* STORED DATA:
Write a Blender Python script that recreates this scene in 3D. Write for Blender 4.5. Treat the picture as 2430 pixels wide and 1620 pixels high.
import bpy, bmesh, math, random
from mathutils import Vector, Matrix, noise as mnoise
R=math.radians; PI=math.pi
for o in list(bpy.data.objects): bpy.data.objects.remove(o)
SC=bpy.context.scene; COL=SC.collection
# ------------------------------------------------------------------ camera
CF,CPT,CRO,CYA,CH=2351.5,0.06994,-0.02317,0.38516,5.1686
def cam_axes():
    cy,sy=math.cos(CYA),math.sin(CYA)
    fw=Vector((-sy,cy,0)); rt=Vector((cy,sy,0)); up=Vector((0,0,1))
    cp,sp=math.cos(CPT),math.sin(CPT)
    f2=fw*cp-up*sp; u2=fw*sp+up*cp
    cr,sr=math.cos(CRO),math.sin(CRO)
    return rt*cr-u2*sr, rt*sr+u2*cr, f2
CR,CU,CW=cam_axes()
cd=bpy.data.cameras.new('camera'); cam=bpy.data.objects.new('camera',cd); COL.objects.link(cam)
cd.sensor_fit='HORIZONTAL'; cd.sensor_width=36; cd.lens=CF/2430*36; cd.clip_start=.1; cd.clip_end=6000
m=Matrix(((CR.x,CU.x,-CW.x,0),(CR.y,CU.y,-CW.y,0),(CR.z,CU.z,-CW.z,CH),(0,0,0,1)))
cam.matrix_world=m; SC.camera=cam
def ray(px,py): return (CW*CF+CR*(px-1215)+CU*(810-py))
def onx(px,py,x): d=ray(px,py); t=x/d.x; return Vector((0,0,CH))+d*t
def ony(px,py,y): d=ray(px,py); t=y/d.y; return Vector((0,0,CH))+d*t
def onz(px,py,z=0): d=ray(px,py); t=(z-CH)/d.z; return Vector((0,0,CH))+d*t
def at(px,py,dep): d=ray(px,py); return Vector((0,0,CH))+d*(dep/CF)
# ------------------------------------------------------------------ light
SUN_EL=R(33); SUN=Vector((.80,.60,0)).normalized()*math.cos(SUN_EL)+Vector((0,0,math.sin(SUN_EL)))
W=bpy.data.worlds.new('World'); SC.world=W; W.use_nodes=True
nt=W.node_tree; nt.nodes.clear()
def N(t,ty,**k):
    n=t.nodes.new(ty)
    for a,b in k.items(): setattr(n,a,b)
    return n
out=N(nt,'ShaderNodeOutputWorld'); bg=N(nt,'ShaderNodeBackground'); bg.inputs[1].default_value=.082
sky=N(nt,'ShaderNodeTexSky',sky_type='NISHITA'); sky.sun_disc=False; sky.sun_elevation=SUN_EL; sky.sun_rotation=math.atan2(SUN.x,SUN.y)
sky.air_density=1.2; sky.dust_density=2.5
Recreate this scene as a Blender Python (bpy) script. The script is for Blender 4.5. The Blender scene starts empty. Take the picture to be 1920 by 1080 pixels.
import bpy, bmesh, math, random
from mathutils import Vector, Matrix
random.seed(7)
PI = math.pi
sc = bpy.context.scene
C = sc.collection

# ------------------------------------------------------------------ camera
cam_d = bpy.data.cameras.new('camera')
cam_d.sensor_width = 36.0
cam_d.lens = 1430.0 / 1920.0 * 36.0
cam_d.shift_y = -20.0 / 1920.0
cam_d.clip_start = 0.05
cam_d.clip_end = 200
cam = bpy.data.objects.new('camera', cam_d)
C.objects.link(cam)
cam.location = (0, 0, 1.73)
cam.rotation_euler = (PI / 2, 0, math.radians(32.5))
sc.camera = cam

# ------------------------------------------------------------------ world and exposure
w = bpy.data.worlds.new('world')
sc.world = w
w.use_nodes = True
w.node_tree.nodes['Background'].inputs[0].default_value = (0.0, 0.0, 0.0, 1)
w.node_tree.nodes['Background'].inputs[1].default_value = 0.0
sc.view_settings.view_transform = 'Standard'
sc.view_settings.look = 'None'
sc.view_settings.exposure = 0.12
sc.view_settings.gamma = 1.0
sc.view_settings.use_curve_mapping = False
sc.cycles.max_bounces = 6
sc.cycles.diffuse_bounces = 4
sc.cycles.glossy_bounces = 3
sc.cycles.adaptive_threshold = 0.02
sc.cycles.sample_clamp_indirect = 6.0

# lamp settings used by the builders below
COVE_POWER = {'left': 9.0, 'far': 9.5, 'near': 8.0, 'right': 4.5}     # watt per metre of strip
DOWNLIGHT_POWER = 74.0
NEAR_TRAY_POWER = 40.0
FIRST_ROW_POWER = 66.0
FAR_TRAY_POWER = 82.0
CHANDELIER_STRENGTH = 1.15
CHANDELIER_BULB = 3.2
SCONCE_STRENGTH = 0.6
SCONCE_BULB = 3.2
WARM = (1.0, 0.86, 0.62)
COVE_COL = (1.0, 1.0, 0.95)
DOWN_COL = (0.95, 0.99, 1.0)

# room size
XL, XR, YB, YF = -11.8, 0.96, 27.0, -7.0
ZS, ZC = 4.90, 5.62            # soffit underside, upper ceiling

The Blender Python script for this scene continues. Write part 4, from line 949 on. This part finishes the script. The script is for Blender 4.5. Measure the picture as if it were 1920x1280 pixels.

* PROBLEM REQUIREMENTS:
Your task is to reproduce all of the records exactly.

* EXERCISE RESPONSE:
Write a Blender Python script that recreates this scene in 3D. Write for Blender 4.5. Treat the picture as 2430 pixels wide and 1620 pixels high.
import bpy, bmesh, math, random
from mathutils import Vector, Matrix, noise as mnoise
R=math.radians; PI=math.pi
for o in list(bpy.data.objects): bpy.data.objects.remove(o)
SC=bpy.context.scene; COL=SC.collection
# ------------------------------------------------------------------ camera
CF,CPT,CRO,CYA,CH=2351.5,0.06994,-0.02317,0.38516,5.1686
def cam_axes():
    cy,sy=math.cos(CYA),math.sin(CYA)
    fw=Vector((-sy,cy,0)); rt=Vector((cy,sy,0)); up=Vector((0,0,1))
    cp,sp=math.cos(CPT),math.sin(CPT)
    f2=fw*cp-up*sp; u2=fw*sp+up*cp
    cr,sr=math.cos(CRO),math.sin(CRO)
    return rt*cr-u2*sr, rt*sr+u2*cr, f2
CR,CU,CW=cam_axes()
cd=bpy.data.cameras.new('camera'); cam=bpy.data.objects.new('camera',cd); COL.objects.link(cam)
cd.sensor_fit='HORIZONTAL'; cd.sensor_width=36; cd.lens=CF/2430*36; cd.clip_start=.1; cd.clip_end=6000
m=Matrix(((CR.x,CU.x,-CW.x,0),(CR.y,CU.y,-CW.y,0),(CR.z,CU.z,-CW.z,CH),(0,0,0,1)))
cam.matrix_world=m; SC.camera=cam
def ray(px,py): return (CW*CF+CR*(px-1215)+CU*(810-py))
def onx(px,py,x): d=ray(px,py); t=x/d.x; return Vector((0,0,CH))+d*t
def ony(px,py,y): d=ray(px,py); t=y/d.y; return Vector((0,0,CH))+d*t
def onz(px,py,z=0): d=ray(px,py); t=(z-CH)/d.z; return Vector((0,0,CH))+d*t
def at(px,py,dep): d=ray(px,py); return Vector((0,0,CH))+d*(dep/CF)
# ------------------------------------------------------------------ light
SUN_EL=R(33); SUN=Vector((.80,.60,0)).normalized()*math.cos(SUN_EL)+Vector((0,0,math.sin(SUN_EL)))
W=bpy.data.worlds.new('World'); SC.world=W; W.use_nodes=True
nt=W.node_tree; nt.nodes.clear()
def N(t,ty,**k):
    n=t.nodes.new(ty)
    for a,b in k.items(): setattr(n,a,b)
    return n
out=N(nt,'ShaderNodeOutputWorld'); bg=N(nt,'ShaderNodeBackground'); bg.inputs[1].default_value=.082
sky=N(nt,'ShaderNodeTexSky',sky_type='NISHITA'); sky.sun_disc=False; sky.sun_elevation=SUN_EL; sky.sun_rotation=math.atan2(SUN.x,SUN.y)
sky.air_density=1.2; sky.dust_density=2.5
Recreate this scene as a Blender Python (bpy) script. The script is for Blender 4.5. The Blender scene starts empty. Take the picture to be 1920 by 1080 pixels.
import bpy, bmesh, math, random
from mathutils import Vector, Matrix
random.seed(7)
PI = math.pi
sc = bpy.context.scene
C = sc.collection

# ------------------------------------------------------------------ camera
cam_d = bpy.data.cameras.new('camera')
cam_d.sensor_width = 36.0
cam_d.lens = 1430.0 / 1920.0 * 36.0
cam_d.shift_y = -20.0 / 1920.0
cam_d.clip_start = 0.05
cam_d.clip_end = 200
cam = bpy.data.objects.new('camera', cam_d)
C.objects.link(cam)
cam.location = (0, 0, 1.73)
cam.rotation_euler = (PI / 2, 0, math.radians(32.5))
sc.camera = cam

# ------------------------------------------------------------------ world and exposure
w = bpy.data.worlds.new('world')
sc.world = w
w.use_nodes = True
w.node_tree.nodes['Background'].inputs[0].default_value = (0.0, 0.0, 0.0, 1)
w.node_tree.nodes['Background'].inputs[1].default_value = 0.0
sc.view_settings.view_transform = 'Standard'
sc.view_settings.look = 'None'
sc.view_settings.exposure = 0.12
sc.view_settings.gamma = 1.0
sc.view_settings.use_curve_mapping = False
sc.cycles.max_bounces = 6
sc.cycles.diffuse_bounces = 4
sc.cycles.glossy_bounces = 3
sc.cycles.adaptive_threshold = 0.02
sc.cycles.sample_clamp_indirect = 6.0

# lamp settings used by the builders below
COVE_POWER = {'left': 9.0, 'far': 9.5, 'near': 8.0, 'right': 4.5}     # watt per metre of strip
DOWNLIGHT_POWER = 74.0
NEAR_TRAY_POWER = 40.0
FIRST_ROW_POWER = 66.0
FAR_TRAY_POWER = 82.0
CHANDELIER_STRENGTH = 1.15
CHANDELIER_BULB = 3.2
SCONCE_STRENGTH = 0.6
SCONCE_BULB = 3.2
WARM = (1.0, 0.86, 0.62)
COVE_COL = (1.0, 1.0, 0.95)
DOWN_COL = (0.95, 0.99, 1.0)

# room size
XL, XR, YB, YF = -11.8, 0.96, 27.0, -7.0
ZS, ZC = 4.90, 5.62            # soffit underside, upper ceiling

The Blender Python script for this scene continues. Write part 4, from line 949 on. This part finishes the script. The script is for Blender 4.5. Measure the picture as if it were 1920x1280 pixels.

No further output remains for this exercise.